(STATED EXERCISE): Skipping all pictures, set down the lines of the listing from the first through the one with "scn.camera = cam".

(PROVIDED DATA):
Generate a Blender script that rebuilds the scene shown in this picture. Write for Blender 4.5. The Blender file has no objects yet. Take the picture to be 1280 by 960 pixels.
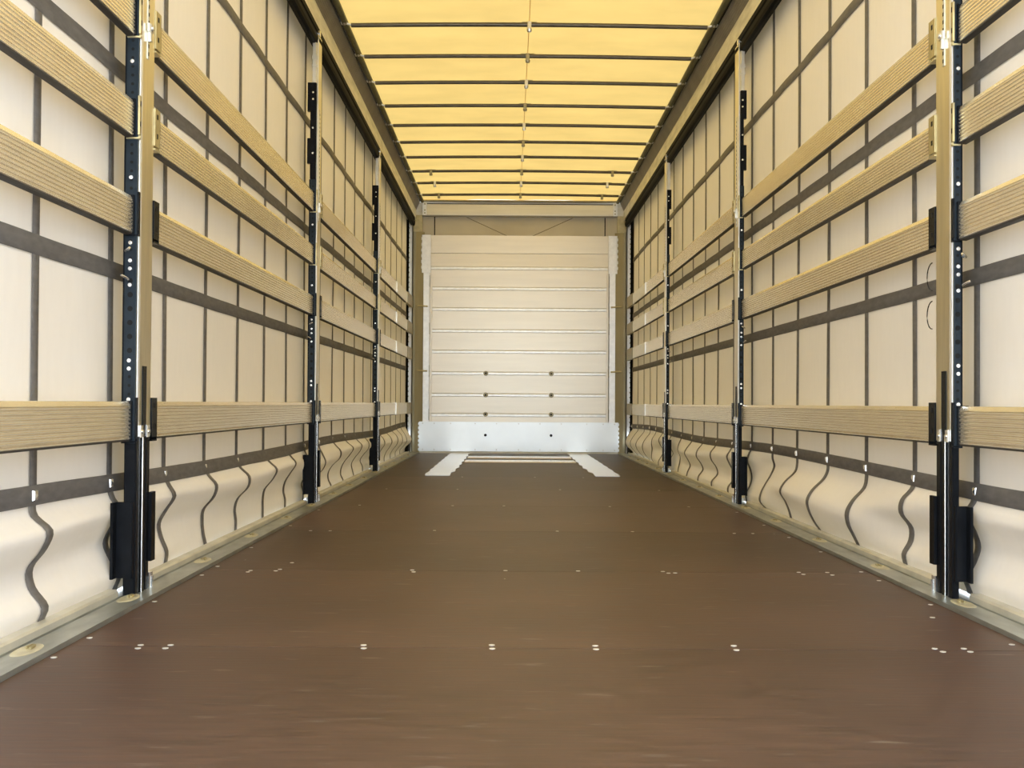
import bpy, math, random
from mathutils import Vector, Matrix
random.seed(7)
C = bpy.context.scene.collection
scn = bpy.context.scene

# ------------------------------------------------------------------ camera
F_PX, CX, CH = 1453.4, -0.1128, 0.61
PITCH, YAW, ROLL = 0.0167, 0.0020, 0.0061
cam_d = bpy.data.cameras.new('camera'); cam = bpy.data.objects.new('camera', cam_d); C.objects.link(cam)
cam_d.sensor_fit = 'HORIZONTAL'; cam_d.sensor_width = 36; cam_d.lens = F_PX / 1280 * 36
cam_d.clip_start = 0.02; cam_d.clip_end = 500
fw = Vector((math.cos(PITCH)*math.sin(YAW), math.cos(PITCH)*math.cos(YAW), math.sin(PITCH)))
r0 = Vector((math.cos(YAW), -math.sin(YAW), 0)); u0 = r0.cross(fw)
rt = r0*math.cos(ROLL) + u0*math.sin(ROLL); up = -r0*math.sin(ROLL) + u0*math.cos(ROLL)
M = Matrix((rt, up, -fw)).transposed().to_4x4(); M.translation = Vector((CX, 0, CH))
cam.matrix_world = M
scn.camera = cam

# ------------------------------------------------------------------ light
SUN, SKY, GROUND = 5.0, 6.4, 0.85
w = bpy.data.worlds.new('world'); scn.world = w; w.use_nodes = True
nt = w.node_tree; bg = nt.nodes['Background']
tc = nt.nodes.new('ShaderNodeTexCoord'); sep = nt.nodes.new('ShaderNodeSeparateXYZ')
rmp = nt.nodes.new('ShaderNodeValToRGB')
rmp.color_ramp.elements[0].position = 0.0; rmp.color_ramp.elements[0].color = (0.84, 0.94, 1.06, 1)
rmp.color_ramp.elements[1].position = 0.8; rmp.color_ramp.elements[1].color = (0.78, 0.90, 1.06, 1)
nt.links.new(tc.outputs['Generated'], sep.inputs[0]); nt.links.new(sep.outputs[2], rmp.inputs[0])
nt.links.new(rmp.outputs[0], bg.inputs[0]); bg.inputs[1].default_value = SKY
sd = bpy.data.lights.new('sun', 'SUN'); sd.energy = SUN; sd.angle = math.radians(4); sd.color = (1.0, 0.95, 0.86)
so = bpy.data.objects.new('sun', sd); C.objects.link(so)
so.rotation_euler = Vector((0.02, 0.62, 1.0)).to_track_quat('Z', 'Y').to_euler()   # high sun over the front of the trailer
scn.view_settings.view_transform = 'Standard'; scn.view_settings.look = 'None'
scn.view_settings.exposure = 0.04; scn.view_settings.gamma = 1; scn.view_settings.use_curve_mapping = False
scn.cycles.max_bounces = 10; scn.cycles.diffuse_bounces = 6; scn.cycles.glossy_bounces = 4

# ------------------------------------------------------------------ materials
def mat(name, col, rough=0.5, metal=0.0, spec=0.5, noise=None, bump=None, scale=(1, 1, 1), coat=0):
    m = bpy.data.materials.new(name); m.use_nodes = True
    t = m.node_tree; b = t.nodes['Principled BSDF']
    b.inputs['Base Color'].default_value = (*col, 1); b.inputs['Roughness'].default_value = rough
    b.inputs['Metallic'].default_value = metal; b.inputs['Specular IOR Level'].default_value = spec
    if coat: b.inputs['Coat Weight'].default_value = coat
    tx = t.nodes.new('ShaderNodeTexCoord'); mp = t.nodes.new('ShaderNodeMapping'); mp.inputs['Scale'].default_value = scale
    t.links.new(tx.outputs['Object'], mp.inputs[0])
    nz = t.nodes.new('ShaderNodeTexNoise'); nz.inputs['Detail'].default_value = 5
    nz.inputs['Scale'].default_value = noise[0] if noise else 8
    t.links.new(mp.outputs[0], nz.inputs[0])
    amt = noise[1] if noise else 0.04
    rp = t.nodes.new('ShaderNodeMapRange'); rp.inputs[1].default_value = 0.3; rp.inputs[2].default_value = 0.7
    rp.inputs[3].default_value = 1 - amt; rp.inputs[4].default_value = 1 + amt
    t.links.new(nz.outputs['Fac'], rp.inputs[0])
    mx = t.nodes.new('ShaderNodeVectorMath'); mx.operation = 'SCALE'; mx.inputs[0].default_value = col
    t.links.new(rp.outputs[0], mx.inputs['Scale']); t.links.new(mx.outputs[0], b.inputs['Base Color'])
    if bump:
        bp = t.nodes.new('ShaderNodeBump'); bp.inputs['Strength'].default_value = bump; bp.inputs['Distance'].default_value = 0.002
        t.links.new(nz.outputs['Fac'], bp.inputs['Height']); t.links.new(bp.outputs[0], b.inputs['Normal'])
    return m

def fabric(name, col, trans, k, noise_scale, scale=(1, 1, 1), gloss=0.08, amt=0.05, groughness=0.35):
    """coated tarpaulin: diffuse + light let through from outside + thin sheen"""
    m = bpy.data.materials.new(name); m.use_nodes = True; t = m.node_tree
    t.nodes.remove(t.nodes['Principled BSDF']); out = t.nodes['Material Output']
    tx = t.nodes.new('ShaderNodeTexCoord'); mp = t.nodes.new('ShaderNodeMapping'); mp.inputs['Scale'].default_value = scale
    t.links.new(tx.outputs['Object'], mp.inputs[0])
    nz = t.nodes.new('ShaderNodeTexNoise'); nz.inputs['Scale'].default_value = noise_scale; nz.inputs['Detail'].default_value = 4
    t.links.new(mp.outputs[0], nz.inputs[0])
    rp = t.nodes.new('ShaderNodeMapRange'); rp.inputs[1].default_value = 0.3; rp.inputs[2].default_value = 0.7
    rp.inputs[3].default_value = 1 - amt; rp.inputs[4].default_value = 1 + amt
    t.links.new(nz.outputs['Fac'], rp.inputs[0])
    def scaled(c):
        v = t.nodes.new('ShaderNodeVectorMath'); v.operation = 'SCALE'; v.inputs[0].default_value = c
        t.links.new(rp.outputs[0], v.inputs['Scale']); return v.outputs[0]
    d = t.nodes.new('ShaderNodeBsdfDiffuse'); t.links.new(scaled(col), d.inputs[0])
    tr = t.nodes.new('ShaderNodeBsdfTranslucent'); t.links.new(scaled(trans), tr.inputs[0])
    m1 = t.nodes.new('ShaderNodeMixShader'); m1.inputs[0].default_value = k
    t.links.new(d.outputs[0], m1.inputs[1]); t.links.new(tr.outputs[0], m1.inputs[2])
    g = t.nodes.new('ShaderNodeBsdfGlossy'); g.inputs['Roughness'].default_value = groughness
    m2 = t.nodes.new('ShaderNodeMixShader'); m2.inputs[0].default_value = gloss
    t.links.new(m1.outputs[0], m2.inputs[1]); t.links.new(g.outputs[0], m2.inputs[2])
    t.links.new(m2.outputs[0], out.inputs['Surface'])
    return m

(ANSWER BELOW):
Generate a Blender script that rebuilds the scene shown in this picture. Write for Blender 4.5. The Blender file has no objects yet. Take the picture to be 1280 by 960 pixels.
import bpy, math, random
from mathutils import Vector, Matrix
random.seed(7)
C = bpy.context.scene.collection
scn = bpy.context.scene

# ------------------------------------------------------------------ camera
F_PX, CX, CH = 1453.4, -0.1128, 0.61
PITCH, YAW, ROLL = 0.0167, 0.0020, 0.0061
cam_d = bpy.data.cameras.new('camera'); cam = bpy.data.objects.new('camera', cam_d); C.objects.link(cam)
cam_d.sensor_fit = 'HORIZONTAL'; cam_d.sensor_width = 36; cam_d.lens = F_PX / 1280 * 36
cam_d.clip_start = 0.02; cam_d.clip_end = 500
fw = Vector((math.cos(PITCH)*math.sin(YAW), math.cos(PITCH)*math.cos(YAW), math.sin(PITCH)))
r0 = Vector((math.cos(YAW), -math.sin(YAW), 0)); u0 = r0.cross(fw)
rt = r0*math.cos(ROLL) + u0*math.sin(ROLL); up = -r0*math.sin(ROLL) + u0*math.cos(ROLL)
M = Matrix((rt, up, -fw)).transposed().to_4x4(); M.translation = Vector((CX, 0, CH))
cam.matrix_world = M
scn.camera = cam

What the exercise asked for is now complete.